Work instructions:
Take the lines from the head of the listing through the one bearing "4.719, .898, .928, .0015), 'quartz', wt)" and copy them exactly, leaving every picture out.

Supplied information:
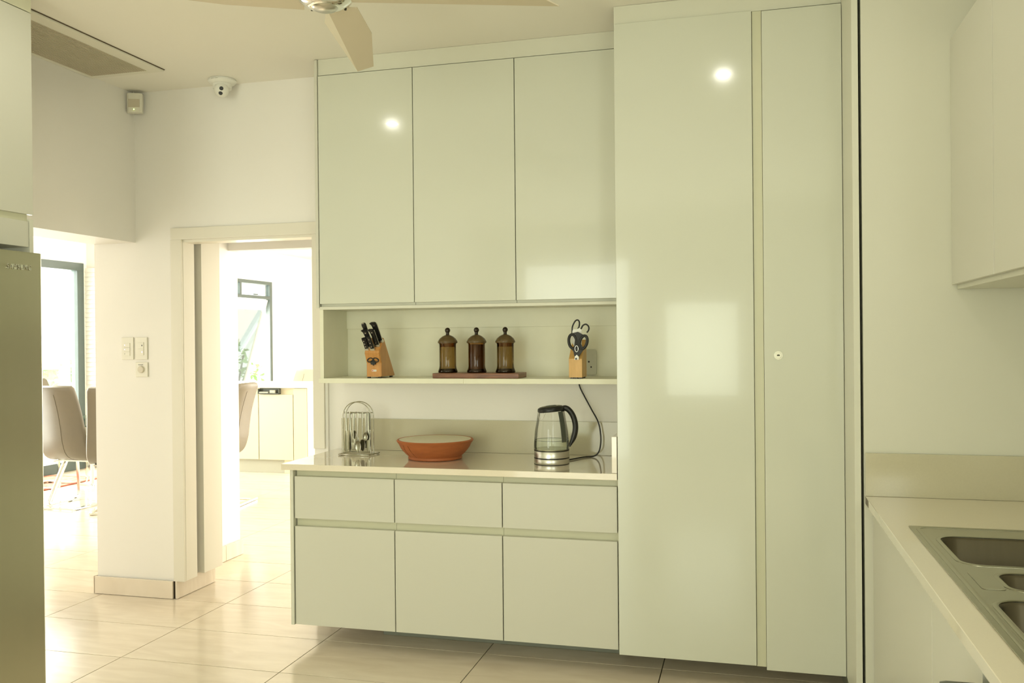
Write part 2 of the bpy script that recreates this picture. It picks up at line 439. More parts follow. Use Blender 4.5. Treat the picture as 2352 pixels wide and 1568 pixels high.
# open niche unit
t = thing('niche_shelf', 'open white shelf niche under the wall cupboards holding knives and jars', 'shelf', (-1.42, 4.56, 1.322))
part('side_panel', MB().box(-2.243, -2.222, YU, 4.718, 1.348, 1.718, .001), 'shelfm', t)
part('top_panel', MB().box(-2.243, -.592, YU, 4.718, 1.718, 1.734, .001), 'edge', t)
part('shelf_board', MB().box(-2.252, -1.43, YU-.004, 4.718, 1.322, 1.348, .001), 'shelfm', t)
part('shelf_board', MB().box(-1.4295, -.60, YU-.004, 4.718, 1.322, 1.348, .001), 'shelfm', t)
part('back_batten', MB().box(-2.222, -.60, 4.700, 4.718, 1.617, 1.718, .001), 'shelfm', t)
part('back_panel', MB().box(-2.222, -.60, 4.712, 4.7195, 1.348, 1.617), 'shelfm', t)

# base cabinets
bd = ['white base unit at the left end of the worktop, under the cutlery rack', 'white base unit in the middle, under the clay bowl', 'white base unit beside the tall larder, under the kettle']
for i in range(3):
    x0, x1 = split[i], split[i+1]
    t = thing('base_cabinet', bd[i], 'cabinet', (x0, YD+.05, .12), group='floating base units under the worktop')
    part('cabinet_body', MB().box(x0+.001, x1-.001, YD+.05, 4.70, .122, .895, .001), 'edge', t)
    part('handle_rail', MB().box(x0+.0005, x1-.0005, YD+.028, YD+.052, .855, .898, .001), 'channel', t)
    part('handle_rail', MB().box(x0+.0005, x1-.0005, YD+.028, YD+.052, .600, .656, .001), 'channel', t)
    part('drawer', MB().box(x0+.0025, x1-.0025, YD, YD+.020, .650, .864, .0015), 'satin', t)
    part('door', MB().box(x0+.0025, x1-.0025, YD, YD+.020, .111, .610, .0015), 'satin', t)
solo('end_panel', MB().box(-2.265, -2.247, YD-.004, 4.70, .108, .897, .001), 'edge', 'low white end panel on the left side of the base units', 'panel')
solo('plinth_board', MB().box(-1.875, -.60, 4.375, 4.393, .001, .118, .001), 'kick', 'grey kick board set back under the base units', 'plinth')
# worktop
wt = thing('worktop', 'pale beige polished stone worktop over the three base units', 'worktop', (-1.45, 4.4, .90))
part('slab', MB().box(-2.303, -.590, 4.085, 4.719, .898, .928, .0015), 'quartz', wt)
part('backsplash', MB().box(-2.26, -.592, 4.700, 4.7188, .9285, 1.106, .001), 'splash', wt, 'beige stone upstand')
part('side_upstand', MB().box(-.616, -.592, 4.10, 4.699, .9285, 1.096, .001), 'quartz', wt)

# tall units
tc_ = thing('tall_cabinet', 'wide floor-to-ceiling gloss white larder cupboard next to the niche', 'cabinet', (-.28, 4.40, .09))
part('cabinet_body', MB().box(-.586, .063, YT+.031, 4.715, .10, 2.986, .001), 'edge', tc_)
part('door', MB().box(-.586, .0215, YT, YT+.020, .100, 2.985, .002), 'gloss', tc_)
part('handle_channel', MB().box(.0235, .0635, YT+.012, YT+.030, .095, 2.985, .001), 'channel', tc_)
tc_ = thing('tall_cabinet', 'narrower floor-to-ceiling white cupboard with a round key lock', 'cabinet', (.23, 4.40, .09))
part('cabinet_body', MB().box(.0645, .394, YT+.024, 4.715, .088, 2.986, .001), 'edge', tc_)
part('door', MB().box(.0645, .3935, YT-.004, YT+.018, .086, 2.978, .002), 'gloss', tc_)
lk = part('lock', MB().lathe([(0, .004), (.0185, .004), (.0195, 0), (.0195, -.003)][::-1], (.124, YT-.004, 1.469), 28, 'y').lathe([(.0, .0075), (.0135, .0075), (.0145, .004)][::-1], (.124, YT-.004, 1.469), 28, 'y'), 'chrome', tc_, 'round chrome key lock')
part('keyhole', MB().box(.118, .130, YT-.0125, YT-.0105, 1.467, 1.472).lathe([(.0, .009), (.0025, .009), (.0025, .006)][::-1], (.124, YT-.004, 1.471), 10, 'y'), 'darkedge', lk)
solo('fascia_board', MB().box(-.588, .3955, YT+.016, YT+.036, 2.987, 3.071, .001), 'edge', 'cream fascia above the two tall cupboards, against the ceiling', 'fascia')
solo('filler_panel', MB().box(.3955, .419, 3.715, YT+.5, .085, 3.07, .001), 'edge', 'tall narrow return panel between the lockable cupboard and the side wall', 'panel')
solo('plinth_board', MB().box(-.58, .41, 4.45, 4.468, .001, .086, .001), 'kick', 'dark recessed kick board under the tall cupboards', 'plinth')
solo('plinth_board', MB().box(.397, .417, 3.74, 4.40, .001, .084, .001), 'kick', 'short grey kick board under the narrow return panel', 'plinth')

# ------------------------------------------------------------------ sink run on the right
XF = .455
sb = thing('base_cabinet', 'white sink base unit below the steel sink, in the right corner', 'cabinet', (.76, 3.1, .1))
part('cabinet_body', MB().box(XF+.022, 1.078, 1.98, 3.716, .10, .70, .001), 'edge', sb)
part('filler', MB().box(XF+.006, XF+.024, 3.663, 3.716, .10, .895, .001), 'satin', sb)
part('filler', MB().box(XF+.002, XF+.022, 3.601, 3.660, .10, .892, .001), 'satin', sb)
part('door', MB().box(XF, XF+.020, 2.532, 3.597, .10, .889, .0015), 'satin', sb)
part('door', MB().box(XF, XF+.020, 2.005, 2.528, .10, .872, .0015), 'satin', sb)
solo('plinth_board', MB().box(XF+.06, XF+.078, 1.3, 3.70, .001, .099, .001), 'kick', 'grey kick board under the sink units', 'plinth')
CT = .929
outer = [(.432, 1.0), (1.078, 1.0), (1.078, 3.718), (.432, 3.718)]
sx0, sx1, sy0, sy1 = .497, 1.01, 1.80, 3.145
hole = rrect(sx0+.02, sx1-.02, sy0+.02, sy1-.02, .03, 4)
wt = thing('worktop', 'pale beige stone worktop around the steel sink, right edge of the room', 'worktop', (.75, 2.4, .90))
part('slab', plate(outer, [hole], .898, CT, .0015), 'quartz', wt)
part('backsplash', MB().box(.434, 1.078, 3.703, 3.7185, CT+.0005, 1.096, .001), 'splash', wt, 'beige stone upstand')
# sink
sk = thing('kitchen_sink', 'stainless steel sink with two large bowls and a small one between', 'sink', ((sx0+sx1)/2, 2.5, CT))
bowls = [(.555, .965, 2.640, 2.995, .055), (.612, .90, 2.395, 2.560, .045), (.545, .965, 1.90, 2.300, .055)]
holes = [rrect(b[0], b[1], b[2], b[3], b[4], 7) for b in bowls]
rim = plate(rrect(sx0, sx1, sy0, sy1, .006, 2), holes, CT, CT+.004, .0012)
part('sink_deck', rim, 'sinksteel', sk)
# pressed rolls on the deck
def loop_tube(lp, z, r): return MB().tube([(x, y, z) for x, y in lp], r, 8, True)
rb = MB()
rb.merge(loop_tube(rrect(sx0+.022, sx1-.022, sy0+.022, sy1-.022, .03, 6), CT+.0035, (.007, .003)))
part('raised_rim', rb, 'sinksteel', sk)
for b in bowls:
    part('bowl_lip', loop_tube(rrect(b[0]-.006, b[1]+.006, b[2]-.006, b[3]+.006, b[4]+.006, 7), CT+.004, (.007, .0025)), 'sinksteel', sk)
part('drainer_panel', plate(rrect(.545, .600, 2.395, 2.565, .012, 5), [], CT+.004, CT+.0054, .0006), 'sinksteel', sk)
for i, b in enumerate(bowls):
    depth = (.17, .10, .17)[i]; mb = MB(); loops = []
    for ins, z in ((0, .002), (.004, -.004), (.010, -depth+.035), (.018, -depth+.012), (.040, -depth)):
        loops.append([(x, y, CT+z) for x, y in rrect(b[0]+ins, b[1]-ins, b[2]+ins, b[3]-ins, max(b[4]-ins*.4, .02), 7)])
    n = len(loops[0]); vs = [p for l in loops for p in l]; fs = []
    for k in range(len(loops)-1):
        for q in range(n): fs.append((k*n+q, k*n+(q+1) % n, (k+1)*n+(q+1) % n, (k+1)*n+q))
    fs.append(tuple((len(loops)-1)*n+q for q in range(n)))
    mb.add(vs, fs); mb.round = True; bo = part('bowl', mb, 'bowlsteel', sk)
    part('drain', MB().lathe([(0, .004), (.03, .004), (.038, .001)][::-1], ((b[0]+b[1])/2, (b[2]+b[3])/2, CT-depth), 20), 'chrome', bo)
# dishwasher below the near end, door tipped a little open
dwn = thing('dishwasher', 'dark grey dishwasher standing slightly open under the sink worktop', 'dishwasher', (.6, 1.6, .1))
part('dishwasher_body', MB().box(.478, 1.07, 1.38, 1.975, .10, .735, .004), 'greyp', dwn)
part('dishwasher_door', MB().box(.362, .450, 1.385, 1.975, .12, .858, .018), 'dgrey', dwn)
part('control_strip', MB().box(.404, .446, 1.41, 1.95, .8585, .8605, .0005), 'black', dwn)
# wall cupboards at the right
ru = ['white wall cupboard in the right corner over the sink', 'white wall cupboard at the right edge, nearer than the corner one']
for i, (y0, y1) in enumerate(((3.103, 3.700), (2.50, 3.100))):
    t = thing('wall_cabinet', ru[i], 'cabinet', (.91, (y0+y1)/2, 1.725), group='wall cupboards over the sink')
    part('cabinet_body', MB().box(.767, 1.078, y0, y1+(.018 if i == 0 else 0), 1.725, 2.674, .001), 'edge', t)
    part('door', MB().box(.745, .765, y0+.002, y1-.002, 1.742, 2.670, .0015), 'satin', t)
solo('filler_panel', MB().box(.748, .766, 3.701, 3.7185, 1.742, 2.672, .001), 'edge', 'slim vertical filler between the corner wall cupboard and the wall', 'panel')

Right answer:
Write part 2 of the bpy script that recreates this picture. It picks up at line 439. More parts follow. Use Blender 4.5. Treat the picture as 2352 pixels wide and 1568 pixels high.
# open niche unit
t = thing('niche_shelf', 'open white shelf niche under the wall cupboards holding knives and jars', 'shelf', (-1.42, 4.56, 1.322))
part('side_panel', MB().box(-2.243, -2.222, YU, 4.718, 1.348, 1.718, .001), 'shelfm', t)
part('top_panel', MB().box(-2.243, -.592, YU, 4.718, 1.718, 1.734, .001), 'edge', t)
part('shelf_board', MB().box(-2.252, -1.43, YU-.004, 4.718, 1.322, 1.348, .001), 'shelfm', t)
part('shelf_board', MB().box(-1.4295, -.60, YU-.004, 4.718, 1.322, 1.348, .001), 'shelfm', t)
part('back_batten', MB().box(-2.222, -.60, 4.700, 4.718, 1.617, 1.718, .001), 'shelfm', t)
part('back_panel', MB().box(-2.222, -.60, 4.712, 4.7195, 1.348, 1.617), 'shelfm', t)

# base cabinets
bd = ['white base unit at the left end of the worktop, under the cutlery rack', 'white base unit in the middle, under the clay bowl', 'white base unit beside the tall larder, under the kettle']
for i in range(3):
    x0, x1 = split[i], split[i+1]
    t = thing('base_cabinet', bd[i], 'cabinet', (x0, YD+.05, .12), group='floating base units under the worktop')
    part('cabinet_body', MB().box(x0+.001, x1-.001, YD+.05, 4.70, .122, .895, .001), 'edge', t)
    part('handle_rail', MB().box(x0+.0005, x1-.0005, YD+.028, YD+.052, .855, .898, .001), 'channel', t)
    part('handle_rail', MB().box(x0+.0005, x1-.0005, YD+.028, YD+.052, .600, .656, .001), 'channel', t)
    part('drawer', MB().box(x0+.0025, x1-.0025, YD, YD+.020, .650, .864, .0015), 'satin', t)
    part('door', MB().box(x0+.0025, x1-.0025, YD, YD+.020, .111, .610, .0015), 'satin', t)
solo('end_panel', MB().box(-2.265, -2.247, YD-.004, 4.70, .108, .897, .001), 'edge', 'low white end panel on the left side of the base units', 'panel')
solo('plinth_board', MB().box(-1.875, -.60, 4.375, 4.393, .001, .118, .001), 'kick', 'grey kick board set back under the base units', 'plinth')
# worktop
wt = thing('worktop', 'pale beige polished stone worktop over the three base units', 'worktop', (-1.45, 4.4, .90))
part('slab', MB().box(-2.303, -.590, 4.085, 4.719, .898, .928, .0015), 'quartz', wt)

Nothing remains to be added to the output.